## GOAL OF THE EXERCISE:
Your task is to transcribe all of the data below exactly, omitting the images.

## MATERIAL PROVIDED:
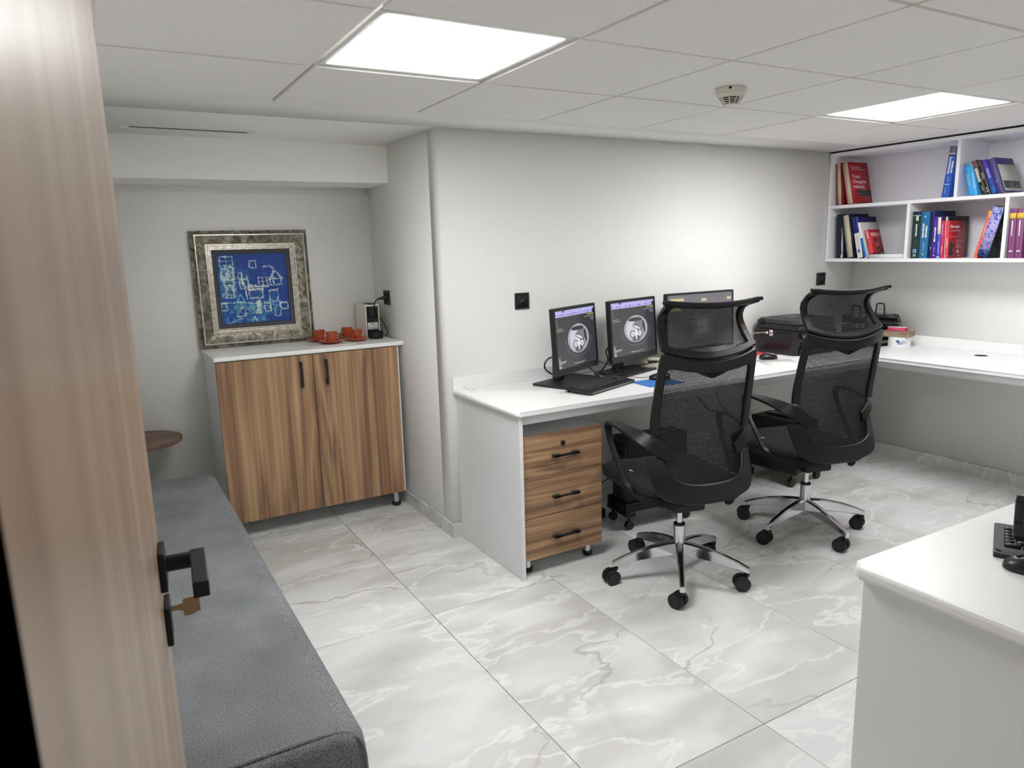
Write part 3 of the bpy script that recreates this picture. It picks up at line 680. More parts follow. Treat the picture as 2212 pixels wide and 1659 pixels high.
# ------------------------------------------------------------------ screens
def ct_screen(seed, nx=150, ny=118):
    yy, xx = np.mgrid[0:ny, 0:nx]; U = xx/(nx-1); V = yy/(ny-1); r_ = np.random.RandomState(seed)
    im = np.zeros((ny, nx, 3)); im[:] = hexc('3b3b3f')
    def put(m, c, a=1.):
        a_ = np.clip(m, 0, 1)[..., None]*a; im[:] = im*(1-a_)+hexc(c)*a_
    inr = lambda u0, u1, v0, v1: ((U >= u0) & (U <= u1) & (V >= v0) & (V <= v1)).astype(float)
    asp = nx/ny
    def ell(cu, cv, a, b, soft=.02, rot=0.):
        x = (U-cu)*1.37/1.5; y = (V-cv)/.97; x2 = x*math.cos(rot)+y*math.sin(rot); y2 = -x*math.sin(rot)+y*math.cos(rot)
        return np.clip((1-np.hypot(x2/a, y2/b))/soft, 0, 1)
    def ring(cu, cv, a, b, t): 
        d = np.hypot((U-cu)*1.37/1.5/a, (V-cv)/.97/b); return np.clip(1-np.abs(d-1)/t, 0, 1)
    put(inr(0, 1, 0, .035), 'b9b4ec'); put(inr(0, .97, .035, .105), 'c3bef2'); put(inr(.955, 1, .04, .11), '2a2d4a')
    for u in np.arange(.02, .95, .035): put(inr(u, u+.016, .055+.01*r_.rand(), .09), ('6b68b8', '3d3a7a', '8f8cd6')[r_.randint(3)], .8)
    for u in (.19, .42, .66, .82): put(inr(u, u+.006, .04, .105), '4c4a90')
    put(inr(.18, .24, .0, .03), '5a57b0')
    for v, u1 in ((.15, .04), (.18, .05), (.21, .03), (.24, .05), (.275, .03)): put(inr(.015, u1, v, v+.012), 'b9b9b4', .9)
    put(inr(.015, .15, .30, .315), 'd6c37a'); put(inr(.015, .19, .335, .347), 'cfd0cc', .9)
    put(inr(.82, .99, .125, .14), 'cdbb62'); put(inr(.74, .99, .165, .177), 'b9bcc0', .9); put(inr(.88, .99, .2, .21), '9fb0e0', .9); put(inr(.91, .99, .225, .235), 'b9bcc0', .9)
    for q, (v, u1) in enumerate(((.79, .07), (.82, .05), (.845, .06), (.87, .2), (.89, .17), (.91, .09), (.93, .06), (.95, .10), (.965, .08))): put(inr(.015, u1, v, v+.011), 'd6c37a' if q == 0 else 'c6c6c2', .85)
    put(inr(.42, .64, .955, .963), 'a9a9a9', .8); put(inr(.48, .52, .115, .125), '8d8d8d', .8)
    cu, cv = .55, .52
    put(ring(cu, cv+.01, .335, .335, .012), '55555a', .7); put(ring(cu, cv+.03, .30, .30, .012)*(V > .5), 'c4c4c8', .8)
    put(ell(cu, cv+.005, .255, .265, .02), 'c9c9d2'); put(ell(cu, cv+.005, .244, .254, .03), 'a2a2ae')
    put(ell(cu-.10, cv+.0, .12, .2, .05), 'cfcfda')                                  # liver
    put(ell(cu+.085, cv-.06, .125, .11, .05, .4), '7d7d88')                          # stomach
    put(ell(cu-.02, cv-.175, .15, .040, .1), '2c2c30'); put(ell(cu+.06, cv-.165, .09, .03, .2), '3a3a40')
    put(ell(cu+.185, cv-.02, .025, .14, .2, -.15), '2f2f34')
    put(ell(cu-.03, cv-.06, .05, .05, .3), '6f6f78'); put(ell(cu+.02, cv-.02, .10, .022, .3, .5), 'e6e6ee')
    put(ell(cu, cv+.20, .10, .055, .2), '5b5b62')
    for sx in (-1, 1):
        put(ell(cu+sx*.085, cv+.10, .062, .078, .1), '3a3a40'); put(ell(cu+sx*.083, cv+.10, .046, .062, .15), 'e2e2ea'); put(ell(cu+sx*.078, cv+.10, .016, .022, .3), '8b8b94')
    put(ell(cu, cv+.10, .034, .05, .15), 'f1f1f6'); put(ell(cu, cv+.145, .012, .016, .3), '2c2c30'); put(ell(cu+.005, cv+.035, .022, .022, .2), 'f4f4f8'); put(ell(cu, cv+.17, .02, .06, .3), 'd9d9e2')
    tb = np.abs(np.hypot((U-cu)*1.37/1.5, (V-(cv-.42))/1.1)-.78); put(np.clip(1-tb/.008, 0, 1)*(np.abs(U-cu) < .16)*(V > .75), 'c9c9cc', .9)
    return im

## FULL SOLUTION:
Write part 3 of the bpy script that recreates this picture. It picks up at line 680. More parts follow. Treat the picture as 2212 pixels wide and 1659 pixels high.
# ------------------------------------------------------------------ screens
def ct_screen(seed, nx=150, ny=118):
    yy, xx = np.mgrid[0:ny, 0:nx]; U = xx/(nx-1); V = yy/(ny-1); r_ = np.random.RandomState(seed)
    im = np.zeros((ny, nx, 3)); im[:] = hexc('3b3b3f')
    def put(m, c, a=1.):
        a_ = np.clip(m, 0, 1)[..., None]*a; im[:] = im*(1-a_)+hexc(c)*a_
    inr = lambda u0, u1, v0, v1: ((U >= u0) & (U <= u1) & (V >= v0) & (V <= v1)).astype(float)
    asp = nx/ny
    def ell(cu, cv, a, b, soft=.02, rot=0.):
        x = (U-cu)*1.37/1.5; y = (V-cv)/.97; x2 = x*math.cos(rot)+y*math.sin(rot); y2 = -x*math.sin(rot)+y*math.cos(rot)
        return np.clip((1-np.hypot(x2/a, y2/b))/soft, 0, 1)
    def ring(cu, cv, a, b, t): 
        d = np.hypot((U-cu)*1.37/1.5/a, (V-cv)/.97/b); return np.clip(1-np.abs(d-1)/t, 0, 1)
    put(inr(0, 1, 0, .035), 'b9b4ec'); put(inr(0, .97, .035, .105), 'c3bef2'); put(inr(.955, 1, .04, .11), '2a2d4a')
    for u in np.arange(.02, .95, .035): put(inr(u, u+.016, .055+.01*r_.rand(), .09), ('6b68b8', '3d3a7a', '8f8cd6')[r_.randint(3)], .8)
    for u in (.19, .42, .66, .82): put(inr(u, u+.006, .04, .105), '4c4a90')
    put(inr(.18, .24, .0, .03), '5a57b0')
    for v, u1 in ((.15, .04), (.18, .05), (.21, .03), (.24, .05), (.275, .03)): put(inr(.015, u1, v, v+.012), 'b9b9b4', .9)
    put(inr(.015, .15, .30, .315), 'd6c37a'); put(inr(.015, .19, .335, .347), 'cfd0cc', .9)
    put(inr(.82, .99, .125, .14), 'cdbb62'); put(inr(.74, .99, .165, .177), 'b9bcc0', .9); put(inr(.88, .99, .2, .21), '9fb0e0', .9); put(inr(.91, .99, .225, .235), 'b9bcc0', .9)
    for q, (v, u1) in enumerate(((.79, .07), (.82, .05), (.845, .06), (.87, .2), (.89, .17), (.91, .09), (.93, .06), (.95, .10), (.965, .08))): put(inr(.015, u1, v, v+.011), 'd6c37a' if q == 0 else 'c6c6c2', .85)
    put(inr(.42, .64, .955, .963), 'a9a9a9', .8); put(inr(.48, .52, .115, .125), '8d8d8d', .8)
    cu, cv = .55, .52
    put(ring(cu, cv+.01, .335, .335, .012), '55555a', .7); put(ring(cu, cv+.03, .30, .30, .012)*(V > .5), 'c4c4c8', .8)
    put(ell(cu, cv+.005, .255, .265, .02), 'c9c9d2'); put(ell(cu, cv+.005, .244, .254, .03), 'a2a2ae')
    put(ell(cu-.10, cv+.0, .12, .2, .05), 'cfcfda')                                  # liver
    put(ell(cu+.085, cv-.06, .125, .11, .05, .4), '7d7d88')                          # stomach
    put(ell(cu-.02, cv-.175, .15, .040, .1), '2c2c30'); put(ell(cu+.06, cv-.165, .09, .03, .2), '3a3a40')
    put(ell(cu+.185, cv-.02, .025, .14, .2, -.15), '2f2f34')
    put(ell(cu-.03, cv-.06, .05, .05, .3), '6f6f78'); put(ell(cu+.02, cv-.02, .10, .022, .3, .5), 'e6e6ee')
    put(ell(cu, cv+.20, .10, .055, .2), '5b5b62')
    for sx in (-1, 1):
        put(ell(cu+sx*.085, cv+.10, .062, .078, .1), '3a3a40'); put(ell(cu+sx*.083, cv+.10, .046, .062, .15), 'e2e2ea'); put(ell(cu+sx*.078, cv+.10, .016, .022, .3), '8b8b94')
    put(ell(cu, cv+.10, .034, .05, .15), 'f1f1f6'); put(ell(cu, cv+.145, .012, .016, .3), '2c2c30'); put(ell(cu+.005, cv+.035, .022, .022, .2), 'f4f4f8'); put(ell(cu, cv+.17, .02, .06, .3), 'd9d9e2')
    tb = np.abs(np.hypot((U-cu)*1.37/1.5, (V-(cv-.42))/1.1)-.78); put(np.clip(1-tb/.008, 0, 1)*(np.abs(U-cu) < .16)*(V > .75), 'c9c9cc', .9)
    return im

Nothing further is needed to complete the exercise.